[Start]

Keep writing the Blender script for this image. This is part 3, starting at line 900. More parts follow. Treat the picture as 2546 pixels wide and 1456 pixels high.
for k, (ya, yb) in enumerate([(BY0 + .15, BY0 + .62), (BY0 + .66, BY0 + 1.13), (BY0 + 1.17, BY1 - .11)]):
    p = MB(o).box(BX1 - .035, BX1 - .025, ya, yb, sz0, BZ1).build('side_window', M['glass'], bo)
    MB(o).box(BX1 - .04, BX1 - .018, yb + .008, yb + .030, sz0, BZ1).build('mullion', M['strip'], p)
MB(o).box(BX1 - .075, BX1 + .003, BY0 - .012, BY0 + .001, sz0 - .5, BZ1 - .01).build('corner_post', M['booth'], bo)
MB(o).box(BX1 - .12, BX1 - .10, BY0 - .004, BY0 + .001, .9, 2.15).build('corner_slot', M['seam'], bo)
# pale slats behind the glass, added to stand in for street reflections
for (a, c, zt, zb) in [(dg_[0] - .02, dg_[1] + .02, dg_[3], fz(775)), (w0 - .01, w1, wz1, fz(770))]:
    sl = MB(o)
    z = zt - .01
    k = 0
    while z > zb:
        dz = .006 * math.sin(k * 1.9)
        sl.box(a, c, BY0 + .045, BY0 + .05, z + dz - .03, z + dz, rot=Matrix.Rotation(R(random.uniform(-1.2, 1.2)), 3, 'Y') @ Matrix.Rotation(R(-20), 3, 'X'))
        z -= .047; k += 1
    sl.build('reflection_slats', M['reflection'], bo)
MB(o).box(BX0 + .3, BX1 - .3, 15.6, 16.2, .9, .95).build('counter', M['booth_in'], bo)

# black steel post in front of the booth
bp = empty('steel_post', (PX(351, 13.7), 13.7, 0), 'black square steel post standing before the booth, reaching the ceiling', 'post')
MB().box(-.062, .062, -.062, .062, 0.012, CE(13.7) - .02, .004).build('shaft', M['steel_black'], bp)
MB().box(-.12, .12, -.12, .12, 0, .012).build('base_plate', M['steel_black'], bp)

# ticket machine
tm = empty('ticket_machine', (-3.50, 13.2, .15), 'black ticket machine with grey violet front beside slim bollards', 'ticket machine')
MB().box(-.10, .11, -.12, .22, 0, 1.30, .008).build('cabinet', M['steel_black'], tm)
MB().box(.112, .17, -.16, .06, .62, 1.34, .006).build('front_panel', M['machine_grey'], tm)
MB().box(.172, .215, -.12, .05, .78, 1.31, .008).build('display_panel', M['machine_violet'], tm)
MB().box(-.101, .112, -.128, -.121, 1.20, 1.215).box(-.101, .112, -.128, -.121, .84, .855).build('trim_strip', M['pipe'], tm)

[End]

--- What the exercise asks ---
Word for word, quote all of the data above.

--- Output below ---
Keep writing the Blender script for this image. This is part 3, starting at line 900. More parts follow. Treat the picture as 2546 pixels wide and 1456 pixels high.
for k, (ya, yb) in enumerate([(BY0 + .15, BY0 + .62), (BY0 + .66, BY0 + 1.13), (BY0 + 1.17, BY1 - .11)]):
    p = MB(o).box(BX1 - .035, BX1 - .025, ya, yb, sz0, BZ1).build('side_window', M['glass'], bo)
    MB(o).box(BX1 - .04, BX1 - .018, yb + .008, yb + .030, sz0, BZ1).build('mullion', M['strip'], p)
MB(o).box(BX1 - .075, BX1 + .003, BY0 - .012, BY0 + .001, sz0 - .5, BZ1 - .01).build('corner_post', M['booth'], bo)
MB(o).box(BX1 - .12, BX1 - .10, BY0 - .004, BY0 + .001, .9, 2.15).build('corner_slot', M['seam'], bo)
# pale slats behind the glass, added to stand in for street reflections
for (a, c, zt, zb) in [(dg_[0] - .02, dg_[1] + .02, dg_[3], fz(775)), (w0 - .01, w1, wz1, fz(770))]:
    sl = MB(o)
    z = zt - .01
    k = 0
    while z > zb:
        dz = .006 * math.sin(k * 1.9)
        sl.box(a, c, BY0 + .045, BY0 + .05, z + dz - .03, z + dz, rot=Matrix.Rotation(R(random.uniform(-1.2, 1.2)), 3, 'Y') @ Matrix.Rotation(R(-20), 3, 'X'))
        z -= .047; k += 1
    sl.build('reflection_slats', M['reflection'], bo)
MB(o).box(BX0 + .3, BX1 - .3, 15.6, 16.2, .9, .95).build('counter', M['booth_in'], bo)

# black steel post in front of the booth
bp = empty('steel_post', (PX(351, 13.7), 13.7, 0), 'black square steel post standing before the booth, reaching the ceiling', 'post')
MB().box(-.062, .062, -.062, .062, 0.012, CE(13.7) - .02, .004).build('shaft', M['steel_black'], bp)
MB().box(-.12, .12, -.12, .12, 0, .012).build('base_plate', M['steel_black'], bp)

# ticket machine
tm = empty('ticket_machine', (-3.50, 13.2, .15), 'black ticket machine with grey violet front beside slim bollards', 'ticket machine')
MB().box(-.10, .11, -.12, .22, 0, 1.30, .008).build('cabinet', M['steel_black'], tm)
MB().box(.112, .17, -.16, .06, .62, 1.34, .006).build('front_panel', M['machine_grey'], tm)
MB().box(.172, .215, -.12, .05, .78, 1.31, .008).build('display_panel', M['machine_violet'], tm)
MB().box(-.101, .112, -.128, -.121, 1.20, 1.215).box(-.101, .112, -.128, -.121, .84, .855).build('trim_strip', M['pipe'], tm)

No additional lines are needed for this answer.